A transitor is made up of several layers, at least one layer is a dielectric (an insulator, for example silicon-oxide).
Not all transistors are made like this - those without the insulating layer are not easily damaged by static. However, most high-speed modern electronics are built on a CMOS process, where field-effect transistors are used. These are highly static sensitive.
I've got a couple of heavy-duty MOSFETS lying around, they claim to be able to switch several hundred amps at 100 volts. Despite they're apparent strength, they are actually highly static sensitive - I destroyed one, by applying 30 volts to the 'gate' pin (the insulated one).
if the power kicked off in my house a split second after the bolt struck, I can assume that the fuse/breaker box shut off because of the overload. So it shouldn't have even reached my wall jack and to my power strip, correct?
The breaker did trip because of overload - however, these breakers have a built in time-delay before they trigger - things like lightbulbs and motors, take a huge surge of current as they warm-up/spin-up: a 500 W halogen bulb can take 70 A at switch on. Without this delay, they would be to prone to false triggering.
Any mechanical breaker is not going to be quick enough to protect against a lighting strike. You need to use a surge supressor. The most common type of surge suppressor is called a metal oxide varistor (MOV). It is essentially a resistor, where the resistance changes with voltage. At low voltages (less than e.g. 500 volts, the resistance is very high - virtually infinite), but at high voltages (e.g. 1000 volts) the resistance becomes very low, so it draws a huge amount of current and therefore absorbs the energy from the surge. As you might expect, they dissipate this energy as heat, and during a major surge may well explode or be burned.
A power surge is simply an excessively high voltage on the line, for a short time. These cause damage by burning the components that are connected to the supply. In a stereo system, this might be a small transformer.
In a PC PSU, there are delicate transistors connected directly to the mains - these will withstand up to about 600 volts, but will fry instantly with much more. Therefore, all PC PSUs have surge supressors built in to protect the circuits, although none would be adequate to absorb a nearby lighting strike. In a PC PSU, if the main switching transistors are damaged, the most likely effect is for the PSU simply to die, although it is conceivable that some designs may carry on working, just very badly. This may explain a malfunctioning PC.
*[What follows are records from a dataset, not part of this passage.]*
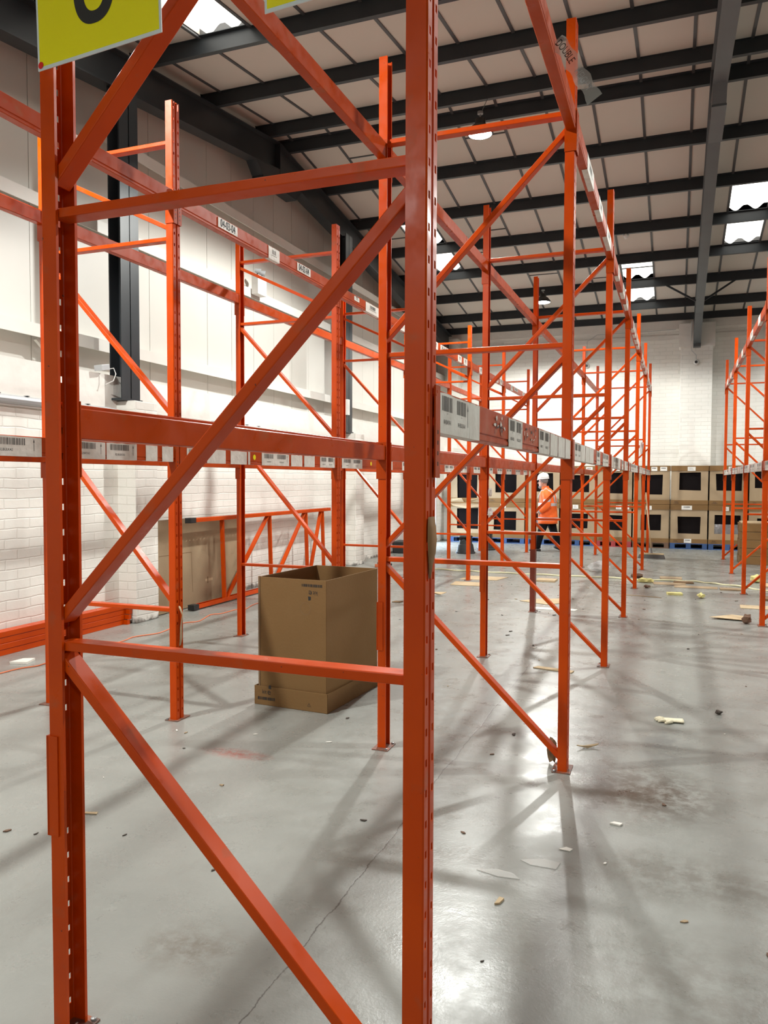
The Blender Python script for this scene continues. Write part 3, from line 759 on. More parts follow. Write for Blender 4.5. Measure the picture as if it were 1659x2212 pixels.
# ================================================================== LAMPS
for i, (x, y, z) in enumerate(LAMPS):
    lab = ['round LED high bay lamp, nearer and brighter of the two in view', 'round LED high bay lamp farther away, above the far end of the middle row'][i] if i < 2 else 'round LED high bay lamp outside the picture, %s of the hidden lamps, last two added as fill' % ORD[i-2]
    t = thing('high_bay_lamp', lab, 'ceiling lamp', (x, y, z))
    b = MB(); b.lathe([(.02, .20), (.07, .20), (.075, .13), (.12, .10), (.17, .035), (.18, .012), (.175, .0), (.165, -.002)], PLB, 32); b.obj('lamp_housing', t, smooth=True)
    b = MB(); b.lathe([(.0001, -.012), (.10, -.012), (.150, -.006), (.163, 0), (.0001, .001)], LEDM, 32); b.obj('lens', t, smooth=True)
    py = min((abs(yy-y), yy) for yy in far_y[1:-1]+near_y[1:])[1]
    b = MB(); b.tube([(0, 0, .20), (0, 0, .26)], .012, GALV, 8); b.tube([(0, 0, .25), (.0, (py-y)*.5, .25+(zroof(py)-z-.25)*.5), (0, py-y+.03, zroof(py)-z+.01)], .005, GALV, 6)
    b.lathe([(.0001, .30), (.04, .30), (.04, .27), (.0001, .27)], GALV, 12); b.obj('suspension_hook', t)
    ld = bpy.data.lights.new('lamp_light', 'SPOT'); ld.shadow_soft_size = .10; ld.spot_size = R(158); ld.spot_blend = .22; ld.energy = LAMP_W; ld.color = (.97, .985, .94)
    ld.energy = LAMP_W*LAMP_K[i]
    lo = bpy.data.objects.new('lamp_light', ld); COL.objects.link(lo); lo.parent = t; lo.location = (0, 0, -.16)

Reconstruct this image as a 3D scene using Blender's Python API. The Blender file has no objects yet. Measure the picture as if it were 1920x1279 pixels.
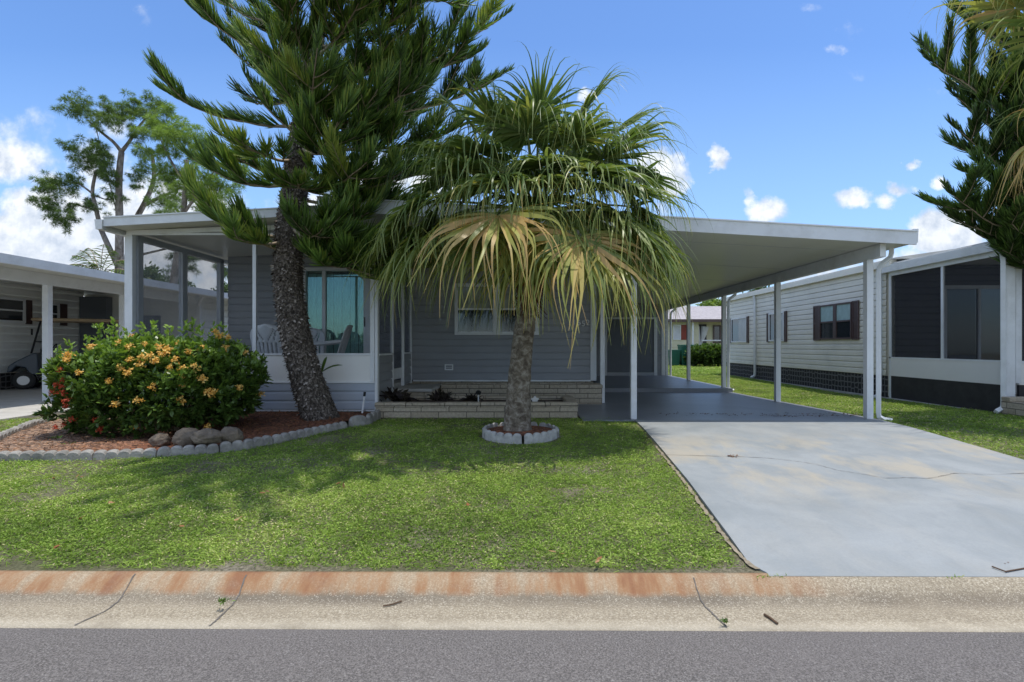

In fact, in installations where power quality is critical you often need several levels of surge suppressor:
1) - Main suppressor (Very high surge rating, ultra-fast acting) at point where power cable enters the building.
2) - Circuit suppressor (High surge rating, fast acting) at the room supplied by each individual circuit.
3) - Power-strip type suppressor (Low surge rating, slow acting) for each individual PC, appliance, etc.
The main suppressor absorbs the energy from the main lighting strike. However, as it absorbs it, the resulting EMP causes 'ringing' in the nearby circuits, causing surges in those circuits. Therefore you need a seperate suppressor on each circuit, as well. Similarly, this suppressor causes ringing in the wires to each individual socket outlet. Not that the most powerful suppressor has to be the fastest - If it was too slow, the other surge suppressors would try and dump it, and would probably fry in the process.